The UNC System released a Strategic Plan with goals for this year, as well as the next 12. It hopes to graduate more students from its various universities.
The plan calls for increasing the number of degree holders in the state to 32.2 percent from its current 29.5 percent. Specifically, the plan targets North Carolina adults, and the plan outlines a goal for 36.2 percent of them to have a four-year degree by 2025.
While increasing the number of graduates is a system-wide goal, it’s one Vice Chancellor and Dean of Academic and Student Affairs Michael Mullen had on his short list for N.C. State.
“One of the things that we’d like to see is that more students actually finish their degrees,” Mullen said.
Currently, about 71 percent of N.C. State’s undergraduate students complete their degrees. Mullen said he’d like to see this number increase to 77 or 78 percent by 2020. How does Mullen plan to do this? By focusing on the students.
“What we have to do at N.C. State, in my view, is to focus on the reasons why a student would leave after their second year or their third year and not finish a degree,” Mullen said. “What’s the barrier that results in us only graduating a 71 percent? That’s the route we would like to go so that the same number of students are starting, but in your senior classes you’d have a few more classmates in every class so, from our perspective, that would be a success for us right now.”
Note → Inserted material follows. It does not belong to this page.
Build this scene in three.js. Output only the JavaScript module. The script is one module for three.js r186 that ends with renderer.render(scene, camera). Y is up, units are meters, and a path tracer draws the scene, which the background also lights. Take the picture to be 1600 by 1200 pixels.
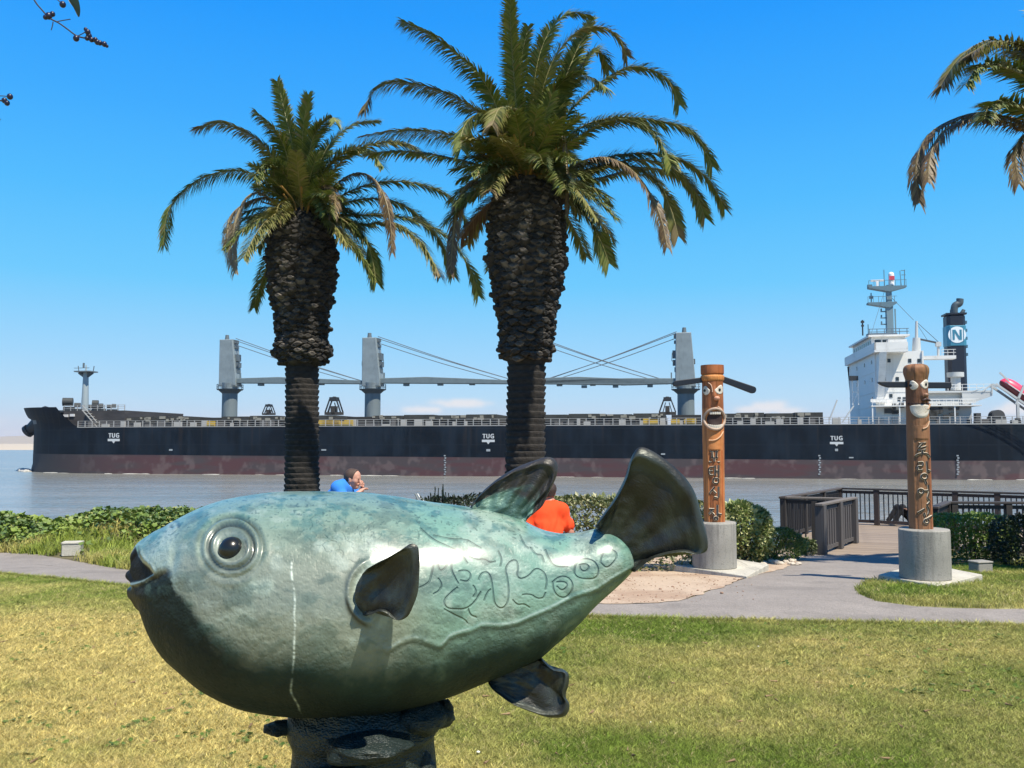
import * as THREE from 'three';
import { mergeGeometries } from 'three/addons/utils/BufferGeometryUtils.js';
import { TextGeometry } from 'three/addons/geometries/TextGeometry.js';
import { FontLoader } from 'three/addons/loaders/FontLoader.js';
import { TessellateModifier } from 'three/addons/modifiers/TessellateModifier.js';

// ---------------------------------------------------------------- camera, sky, sun, exposure
const PW = 1600, PH = 1200, F = 1386, EYE = 1.6, PITCH = Math.atan(92 / F);
const scene = new THREE.Scene();
const camera = new THREE.PerspectiveCamera(2 * Math.atan(PH / 2 / F) * 180 / Math.PI, PW / PH, 0.05, 9000);
camera.position.set(0, EYE, 0);
camera.rotation.x = PITCH;
scene.add(camera);

const renderer = new THREE.WebGLRenderer({ antialias: true });
renderer.setSize(1024, 768);
renderer.toneMapping = THREE.LinearToneMapping;
renderer.toneMappingExposure = 1.46;
renderer.shadowMap.enabled = true;

const SUN = new THREE.Vector3(0.33, 0.925, 0.17).normalize();
const sun = new THREE.DirectionalLight(new THREE.Color(1, 0.92, 0.76), 5);
sun.position.copy(SUN).multiplyScalar(60);
sun.castShadow = true;
sun.shadow.camera.left = -40; sun.shadow.camera.right = 40; sun.shadow.camera.top = 40; sun.shadow.camera.bottom = -40;
sun.shadow.camera.far = 200; sun.shadow.mapSize.set(4096, 4096);
sun.target.position.set(0, 0, -14);
scene.add(sun, sun.target);

// ---------------------------------------------------------------- noise
function rng(a) { return () => { a = (a + 0x6d2b79f5) | 0; let t = Math.imul(a ^ (a >>> 15), 1 | a); t = (t + Math.imul(t ^ (t >>> 7), 61 | t)) ^ t; return ((t ^ (t >>> 14)) >>> 0) / 4294967296; }; }
function hash3(x, y, z) { let h = Math.imul(x, 374761393) ^ Math.imul(y, 668265263) ^ Math.imul(z, 2147483647 ^ 1274126177); h = Math.imul(h ^ (h >>> 13), 1274126177); h = Math.imul(h ^ (h >>> 16), 1540483477); return ((h ^ (h >>> 15)) >>> 0) / 4294967296; }
const mod = (a, n) => ((a % n) + n) % n;
function vn(x, y, z = 0, per = 0) {
  const X = Math.floor(x), Y = Math.floor(y), Z = Math.floor(z);
  let fx = x - X, fy = y - Y, fz = z - Z;
  fx = fx * fx * (3 - 2 * fx); fy = fy * fy * (3 - 2 * fy); fz = fz * fz * (3 - 2 * fz);
  const w = per ? (v) => mod(v, per) : (v) => v;
  const x0 = w(X), x1 = w(X + 1), y0 = w(Y), y1 = w(Y + 1);
  const l = (a, b, t) => a + (b - a) * t;
  return l(l(l(hash3(x0, y0, Z), hash3(x1, y0, Z), fx), l(hash3(x0, y1, Z), hash3(x1, y1, Z), fx), fy),
    l(l(hash3(x0, y0, Z + 1), hash3(x1, y0, Z + 1), fx), l(hash3(x0, y1, Z + 1), hash3(x1, y1, Z + 1), fx), fy), fz);
}
function fbm(x, y, z = 0, oct = 4, per = 0) { let s = 0, a = 0.5, n = 0; for (let i = 0; i < oct; i++) { s += a * vn(x, y, z + i * 17, per); n += a; a *= 0.5; x *= 2; y *= 2; z *= 2; per *= 2; } return s / n; }
const clamp = (v, a = 0, b = 1) => Math.min(b, Math.max(a, v));
const lerp = (a, b, t) => a + (b - a) * t;
const smooth = (a, b, v) => { const t = clamp((v - a) / (b - a)); return t * t * (3 - 2 * t); };
const mix3 = (a, b, t) => [lerp(a[0], b[0], t), lerp(a[1], b[1], t), lerp(a[2], b[2], t)];
const enc = (c) => { c = clamp(c); return c <= 0.0031308 ? c * 12.92 : 1.055 * Math.pow(c, 1 / 2.4) - 0.055; };
const dec = (c) => (c <= 0.04045 ? c / 12.92 : Math.pow((c + 0.055) / 1.055, 2.4));
const lin255 = (r, g, b) => [dec(r / 255), dec(g / 255), dec(b / 255)];

// piecewise curve through [x, y] pairs
function curve1(pts) {
  return (x) => {
    if (x <= pts[0][0]) return pts[0][1];
    for (let i = 1; i < pts.length; i++) if (x <= pts[i][0]) {
      const p1 = pts[i - 1], p2 = pts[i], p0 = pts[i - 2] || p1, p3 = pts[i + 1] || p2;
      const d = p2[0] - p1[0], t = (x - p1[0]) / d;
      const m1 = p2[0] === p0[0] ? 0 : (p2[1] - p0[1]) / (p2[0] - p0[0]) * d, m2 = p3[0] === p1[0] ? 0 : (p3[1] - p1[1]) / (p3[0] - p1[0]) * d;
      const t2 = t * t, t3 = t2 * t;
      return (2 * t3 - 3 * t2 + 1) * p1[1] + (t3 - 2 * t2 + t) * m1 + (-2 * t3 + 3 * t2) * p2[1] + (t3 - t2) * m2;
    }
    return pts[pts.length - 1][1];
  };
}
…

Mullen referred to the increase in students who are seniors, reflecting the UNC System’s goal of reaching out to students who have not completed their degrees and getting them to come back to school.
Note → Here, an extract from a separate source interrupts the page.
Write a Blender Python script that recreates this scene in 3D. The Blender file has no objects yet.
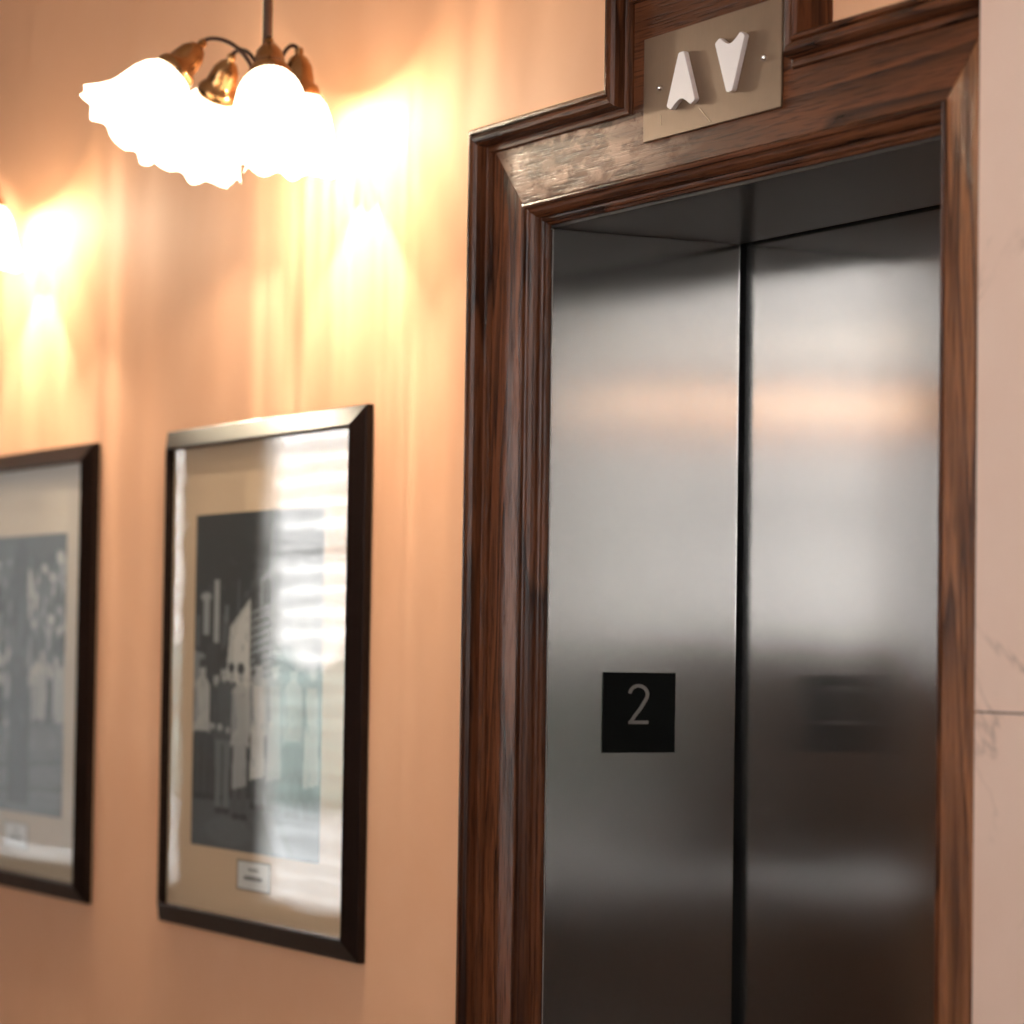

This approach, according to Mullen, isn’t as complicated as it seems, and it’s been done before.
“Finding these students can be relatively easy because we have records,” Mullen said. “If a student comes here and completes three years with us and then doesn’t come back, if they’re still in good standing we could, theoretically contact the student assuming the personal address we have is still valid.”
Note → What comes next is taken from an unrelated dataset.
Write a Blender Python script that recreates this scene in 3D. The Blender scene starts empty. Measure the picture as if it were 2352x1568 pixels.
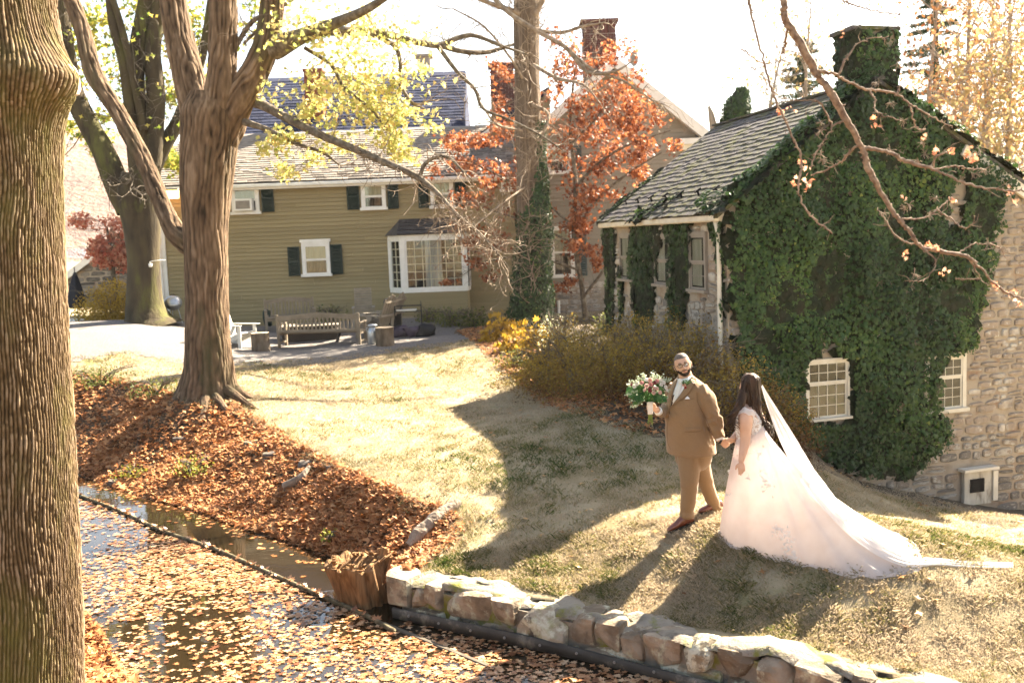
import bpy, bmesh, math, random
import numpy as np
from mathutils import Vector, Matrix
from mathutils.bvhtree import BVHTree
from mathutils.noise import noise as mnoise
rng = np.random.default_rng(11)
random.seed(11)
C = bpy.context.scene.collection
SC = bpy.context.scene
A = np.array
# ------------------------------------------------------------------ camera
EYE = A([0.0, 0.0, 3.2])
PITCH, ROLL, FOC = math.radians(6.0), math.radians(2.2), 2286.0      # focal length for a frame 2352 wide
_up0 = A([0, math.sin(PITCH), math.cos(PITCH)])
FWD = A([0, math.cos(PITCH), -math.sin(PITCH)])
RIGHT = A([1, 0, 0]) * math.cos(ROLL) - _up0 * math.sin(ROLL)
UP = _up0 * math.cos(ROLL) + A([1, 0, 0]) * math.sin(ROLL)
cam = bpy.data.cameras.new('camera')
camo = bpy.data.objects.new('camera', cam)
C.objects.link(camo)
camo.matrix_world = Matrix(((RIGHT[0], UP[0], -FWD[0], EYE[0]), (RIGHT[1], UP[1], -FWD[1], EYE[1]), (RIGHT[2], UP[2], -FWD[2], EYE[2]), (0, 0, 0, 1)))
cam.sensor_width = 36.0
cam.lens = 36.0 * FOC / 2352.0
cam.clip_start, cam.clip_end = 0.1, 3000
cam.dof.use_dof = True
cam.dof.focus_distance = 11.0
cam.dof.aperture_fstop = 2.2
SC.camera = camo
# ------------------------------------------------------------------ sky, sun, exposure
SUN_EL, SUN_AZ = math.radians(38.5), math.radians(47)                 # azimuth from +Y towards +X
SUNV = A([math.sin(SUN_AZ) * math.cos(SUN_EL), math.cos(SUN_AZ) * math.cos(SUN_EL), math.sin(SUN_EL)])
W = bpy.data.worlds.new('World')
SC.world = W
W.use_nodes = True
sky = W.node_tree.nodes.new('ShaderNodeTexSky')
sky.sky_type = 'NISHITA'
sky.sun_disc = False
sky.sun_elevation, sky.sun_rotation = SUN_EL, SUN_AZ
sky.air_density, sky.dust_density, sky.ozone_density = 0.8, 1.0, 0.4
W.node_tree.links.new(sky.outputs[0], W.node_tree.nodes['Background'].inputs[0])
W.node_tree.nodes['Background'].inputs[1].default_value = 0.066
sl = bpy.data.lights.new('sun', 'SUN')
sl.energy, sl.angle, sl.color = 5.0, math.radians(0.55), (1.0, 0.975, 0.95)
so = bpy.data.objects.new('sun', sl)
C.objects.link(so)
so.rotation_euler = Vector(SUNV).to_track_quat('Z', 'Y').to_euler()
so.location = Vector(SUNV) * 60
vs = SC.view_settings
vs.view_transform, vs.look, vs.gamma, vs.use_curve_mapping = 'Standard', 'None', 1.0, False
vs.exposure = 2.95
vs.use_white_balance = True
vs.white_balance_temperature, vs.white_balance_tint = 8400, 9
SC.cycles.max_bounces, SC.cycles.diffuse_bounces, SC.cycles.transparent_max_bounces = 7, 4, 8
SC.cycles.caustics_reflective = SC.cycles.caustics_refractive = False
SC.cycles.sample_clamp_indirect = 6.0


# ------------------------------------------------------------------ pixel <-> world helpers (frame 2352 x 1568)
def ray(u, v):
    return RIGHT * ((u - 1176) / FOC) + UP * ((784 - v) / FOC) + FWD


def at(u, v, y):
    d = ray(u, v)
    return EYE + d * (y / d[1])


def onplane(u, v, p0, n):
    d = ray(u, v)
    return EYE + d * (np.dot(p0 - EYE, n) / np.dot(d, n))


def proj(p):
    q = np.asarray(p) - EYE
    z = q @ FWD
    return A([1176 + FOC * (q @ RIGHT) / z, 784 - FOC * (q @ UP) / z])


# ------------------------------------------------------------------ noise
def _h(ix, iy, iz):
    n = (ix * 374761393 + iy * 668265263 + iz * 2147483647 + 1013) & 0xffffffff
    n = ((n ^ (n >> 13)) * 1274126177) & 0xffffffff
    n = n ^ (n >> 16)
    return (n & 0xffff) / 32767.5 - 1.0


def vnoise(p):
    p = np.asarray(p, float)
    i = np.floor(p).astype(np.int64)
    f = p - i
    f = f * f * (3 - 2 * f)
    r = 0
    for dx in (0, 1):
        for dy in (0, 1):
            for dz in (0, 1):
                w = (f[..., 0] if dx else 1 - f[..., 0]) * (f[..., 1] if dy else 1 - f[..., 1]) * (f[..., 2] if dz else 1 - f[..., 2])
                r = r + w * _h(i[..., 0] + dx, i[..., 1] + dy, i[..., 2] + dz)
    return r


def fbm(p, o=4):
    p = np.asarray(p, float)
    return sum(vnoise(p * 2 ** k + 17.3 * k) * 0.5 ** k for k in range(o))


def n2(x, y, s, o=3, z=0.0):
    x, y = np.broadcast_arrays(np.asarray(x, float), np.asarray(y, float))
    return fbm(np.stack([x * s, y * s, np.full_like(x, z)], -1), o)


def sstep(a, b, x):
    t = np.clip((x - a) / (b - a), 0, 1)
    return t * t * (3 - 2 * t)


# ------------------------------------------------------------------ object helpers
def tag(o, label=None, cat=None, group=None, kind=None):
    for k, v in (('label', label), ('category', cat), ('group', group), ('kind', kind)):
        if v:
            o[k] = v
    return o


def thing(name, label, cat, loc=(0, 0, 0), group=None, rz=0.0):
    o = bpy.data.objects.new(name, None)
    o.empty_display_size = 0.2
    C.objects.link(o)
    o.location = loc
    o.rotation_euler = (0, 0, rz)
    return tag(o, label, cat, group)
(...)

Mullen has some experience with this kind of outreach at his previous institution, the University of Kentucky, where administrators implemented Project Graduation to get students to complete their degrees, whether they were current students or not.
“We didn’t get a lot of students, but in my college, the College of Agriculture, we’d have three, four, five an academic year come back,” Mullen said. “People leave college for one reason or another, financial issues, personal issues — whatever, and don’t see a path back, and when you open a door for them sometimes they say, ‘Oh yeah, I could do that.’”
Another part of the Strategic Plan involves accountability, specifically of the system’s universities and the education they provide. Mullen said one idea that’s been discussed by the UNC System is implementing the Collegiate Learning Assessment -— a case study based test that measures critical thinking skills and the ability to solve problems.
According to Mullen, the system members are thinking of starting the program on about five campuses, thought he didn’t have information on which ones.
“For years, employers have been telling us that what we really need is for students to have the ability to work in teams, students who can communicate well orally, write clearly, solve problems, basically students who can think critically, so that’s a very important goal for us,” Mullen said.
Some feel the Collegiate Learning Assessment would help universities measure whether that goal has been achieved by testing a group of incoming freshman, and testing another sample of outgoing seniors to see if their problem solving skills have developed.
“We’re interested in making sure our students come out with those skills from their general education programs,” Mullen said. “It’s not a multiple choice test, it’s one form of assessment that’s used to address the critical thinking part of what we do at universities.”
Mullen said the Collegiate Learning Assessment is used by several universities, but has not been used at N.C. State in recent years—though other forms of assessment are currently in place.